Reactive

Really Real Mental Health Post

I’m feeling really emotionally reactive right now.

Like, every little thing makes me want to react instead of sitting with it, and honestly, that’s not the greatest place for me to be.

I’m hoping it passes within a few days.

I had a really immature reaction the other day in a store, where I could have gotten myself into a physical fight because of my reactivity, but luckily the other person was mature about the situation.  I was over reacting and said some inflammatory words and literally tried to pick a fight for no real reason.  It’s not like the me that I want to be, it’s not like the me that I normally am.  I’m thankful the other person didn’t feed into it.

Afterwards I was just kind of standing around going, “What the ever loving fuck was that about?”

I’m feeling really emotionally reactive right now.

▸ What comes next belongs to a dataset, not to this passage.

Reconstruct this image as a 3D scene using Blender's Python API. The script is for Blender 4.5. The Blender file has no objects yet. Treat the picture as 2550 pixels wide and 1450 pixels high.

I’m thankful that I can see this and maybe start taking an extra few breaths before reacting to situations.

In DBT we talk about logical mind and emotional mind and in the middle there is wise mind and right now I’m definitely in emotional mind all of the time, and my emotions are running really really high.  I need to take that extra dozen or so breaths to find my wise mind.

In the grand scheme of things, I’m doing really well right now.  My emotions ebb and flow.   I still wobble sometimes, this newfound stability gets a bit questionable for a day or two and it freaks me out.  Depression will overwhelm me, or those old manic jitters will bubble up and I’ll have to ride out the roller coaster.  But compared to six months ago, or even three months ago, I’m experiencing stability.

But stability doesn’t mean perfectly stable emotions all of the time.

I’m feeling really emotionally reactive right now.

I’ll just have to remember to be gentle with myself and those around me.

I really don’t want to get into a fight in the middle of the dollar store.